John was a pioneer in information theory and the development of computers. By '74 when we met him, he'd been retired for ten years, long before the rest of us knew computers even existed. Al's lyrics began with, “I was hanging out in Portland and I met the caffeine king-- drank 14 cups and two ice teas daily. He lives with a computer and says it talks to God. Oh, Lord, I think I must be going crazy!”
Slow Train's words were more folky-friendly and the tune readily adapted to our new train-chuffing sound, so the Hangin' Out in Portland song never got developed further. The funky “chops” went into the new song. We continued to work on the tune and it found its way into our repertoire as practically a signature song for us-- especially since we replaced “guitar” with “taking down that ol' dulcimer”.

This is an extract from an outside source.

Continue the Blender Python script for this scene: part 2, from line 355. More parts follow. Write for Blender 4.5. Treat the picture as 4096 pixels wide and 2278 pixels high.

Five years later Al and I were co-billing with Norman Blake at McCabe's in LA. Norman was a key element in getting younger “countrified” players recognized by the older generation of performers. His participation in the Nitty Gritty Dirt Band double album Will the Circle Be Unbroken on which he played, along with established Country Music greats, helped to create a landmark in American music.
We were all three of us in the backstage “green room” tuning up. We had been zig-zagging each others' performances down the West Coast and this was our third show together. By now I figured I knew him well enough to chit-chat a little. “Hey Norman,” I asked, “We've been playing this song for the last five years and don't know where it came from. We thought you might know.”
We launched into a few verses. Norman is a very polite, soft-spoken, Southern boy of few words. He got this funny look on his face and said, “I wrote that song.” We said thank you and hope he didn't mind that we'd been playing it. That night he added it to his set. We finally got to hear the original.
With the new intellectual property rights issues I can't include the words to Slow Train (to Georgia) on these web pages. You'll have to look them up. Quintin Stephens did tab out the music since the tune variation is ours. It's like a thousand songs in G and D and A but the signature “train-lick” is ours.